**What you need to do:** Quote the data below in full, please, without altering anything.

**Dataset section:**
══════════

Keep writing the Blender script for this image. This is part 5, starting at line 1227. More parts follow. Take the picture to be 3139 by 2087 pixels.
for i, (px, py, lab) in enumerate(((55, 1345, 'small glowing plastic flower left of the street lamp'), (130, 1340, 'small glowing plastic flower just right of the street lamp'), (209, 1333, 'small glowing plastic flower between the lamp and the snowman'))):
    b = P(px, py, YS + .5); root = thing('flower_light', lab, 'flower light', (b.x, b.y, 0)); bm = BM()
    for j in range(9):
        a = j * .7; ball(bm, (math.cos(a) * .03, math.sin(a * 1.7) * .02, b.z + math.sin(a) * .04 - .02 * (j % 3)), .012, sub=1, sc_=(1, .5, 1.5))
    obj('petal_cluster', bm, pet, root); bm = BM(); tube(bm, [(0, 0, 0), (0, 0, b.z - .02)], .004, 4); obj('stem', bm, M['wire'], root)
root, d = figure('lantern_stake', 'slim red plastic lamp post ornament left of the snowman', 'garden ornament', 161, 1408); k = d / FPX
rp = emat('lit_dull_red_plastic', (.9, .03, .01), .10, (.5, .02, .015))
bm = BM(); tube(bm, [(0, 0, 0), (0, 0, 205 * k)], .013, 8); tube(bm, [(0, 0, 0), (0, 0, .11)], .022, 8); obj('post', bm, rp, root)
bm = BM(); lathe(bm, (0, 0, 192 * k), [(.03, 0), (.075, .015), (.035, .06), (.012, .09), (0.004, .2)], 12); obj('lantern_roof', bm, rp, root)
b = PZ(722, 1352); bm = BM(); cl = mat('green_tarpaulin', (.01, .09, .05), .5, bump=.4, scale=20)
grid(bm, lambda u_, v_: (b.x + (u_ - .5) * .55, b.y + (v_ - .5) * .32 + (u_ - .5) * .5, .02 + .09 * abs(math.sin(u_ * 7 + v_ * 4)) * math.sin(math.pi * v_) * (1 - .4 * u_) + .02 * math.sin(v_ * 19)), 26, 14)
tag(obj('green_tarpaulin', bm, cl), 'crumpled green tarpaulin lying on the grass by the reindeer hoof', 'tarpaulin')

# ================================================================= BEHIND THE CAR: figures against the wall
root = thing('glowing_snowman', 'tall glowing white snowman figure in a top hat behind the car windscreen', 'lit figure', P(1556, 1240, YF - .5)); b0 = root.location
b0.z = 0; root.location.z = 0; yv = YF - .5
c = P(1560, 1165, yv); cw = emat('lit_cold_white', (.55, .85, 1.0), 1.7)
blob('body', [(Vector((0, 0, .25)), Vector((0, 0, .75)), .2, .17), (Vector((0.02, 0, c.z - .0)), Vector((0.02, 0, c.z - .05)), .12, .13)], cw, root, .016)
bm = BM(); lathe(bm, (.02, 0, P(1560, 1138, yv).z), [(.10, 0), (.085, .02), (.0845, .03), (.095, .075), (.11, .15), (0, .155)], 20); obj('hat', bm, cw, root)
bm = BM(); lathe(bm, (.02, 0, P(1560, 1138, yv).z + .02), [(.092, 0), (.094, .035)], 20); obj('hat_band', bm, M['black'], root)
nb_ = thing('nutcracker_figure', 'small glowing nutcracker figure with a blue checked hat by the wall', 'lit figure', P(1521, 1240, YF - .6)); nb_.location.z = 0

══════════

**Result of this exercise:**
Keep writing the Blender script for this image. This is part 5, starting at line 1227. More parts follow. Take the picture to be 3139 by 2087 pixels.
for i, (px, py, lab) in enumerate(((55, 1345, 'small glowing plastic flower left of the street lamp'), (130, 1340, 'small glowing plastic flower just right of the street lamp'), (209, 1333, 'small glowing plastic flower between the lamp and the snowman'))):
    b = P(px, py, YS + .5); root = thing('flower_light', lab, 'flower light', (b.x, b.y, 0)); bm = BM()
    for j in range(9):
        a = j * .7; ball(bm, (math.cos(a) * .03, math.sin(a * 1.7) * .02, b.z + math.sin(a) * .04 - .02 * (j % 3)), .012, sub=1, sc_=(1, .5, 1.5))
    obj('petal_cluster', bm, pet, root); bm = BM(); tube(bm, [(0, 0, 0), (0, 0, b.z - .02)], .004, 4); obj('stem', bm, M['wire'], root)
root, d = figure('lantern_stake', 'slim red plastic lamp post ornament left of the snowman', 'garden ornament', 161, 1408); k = d / FPX
rp = emat('lit_dull_red_plastic', (.9, .03, .01), .10, (.5, .02, .015))
bm = BM(); tube(bm, [(0, 0, 0), (0, 0, 205 * k)], .013, 8); tube(bm, [(0, 0, 0), (0, 0, .11)], .022, 8); obj('post', bm, rp, root)
bm = BM(); lathe(bm, (0, 0, 192 * k), [(.03, 0), (.075, .015), (.035, .06), (.012, .09), (0.004, .2)], 12); obj('lantern_roof', bm, rp, root)
b = PZ(722, 1352); bm = BM(); cl = mat('green_tarpaulin', (.01, .09, .05), .5, bump=.4, scale=20)
grid(bm, lambda u_, v_: (b.x + (u_ - .5) * .55, b.y + (v_ - .5) * .32 + (u_ - .5) * .5, .02 + .09 * abs(math.sin(u_ * 7 + v_ * 4)) * math.sin(math.pi * v_) * (1 - .4 * u_) + .02 * math.sin(v_ * 19)), 26, 14)
tag(obj('green_tarpaulin', bm, cl), 'crumpled green tarpaulin lying on the grass by the reindeer hoof', 'tarpaulin')

# ================================================================= BEHIND THE CAR: figures against the wall
root = thing('glowing_snowman', 'tall glowing white snowman figure in a top hat behind the car windscreen', 'lit figure', P(1556, 1240, YF - .5)); b0 = root.location
b0.z = 0; root.location.z = 0; yv = YF - .5
c = P(1560, 1165, yv); cw = emat('lit_cold_white', (.55, .85, 1.0), 1.7)
blob('body', [(Vector((0, 0, .25)), Vector((0, 0, .75)), .2, .17), (Vector((0.02, 0, c.z - .0)), Vector((0.02, 0, c.z - .05)), .12, .13)], cw, root, .016)
bm = BM(); lathe(bm, (.02, 0, P(1560, 1138, yv).z), [(.10, 0), (.085, .02), (.0845, .03), (.095, .075), (.11, .15), (0, .155)], 20); obj('hat', bm, cw, root)
bm = BM(); lathe(bm, (.02, 0, P(1560, 1138, yv).z + .02), [(.092, 0), (.094, .035)], 20); obj('hat_band', bm, M['black'], root)
nb_ = thing('nutcracker_figure', 'small glowing nutcracker figure with a blue checked hat by the wall', 'lit figure', P(1521, 1240, YF - .6)); nb_.location.z = 0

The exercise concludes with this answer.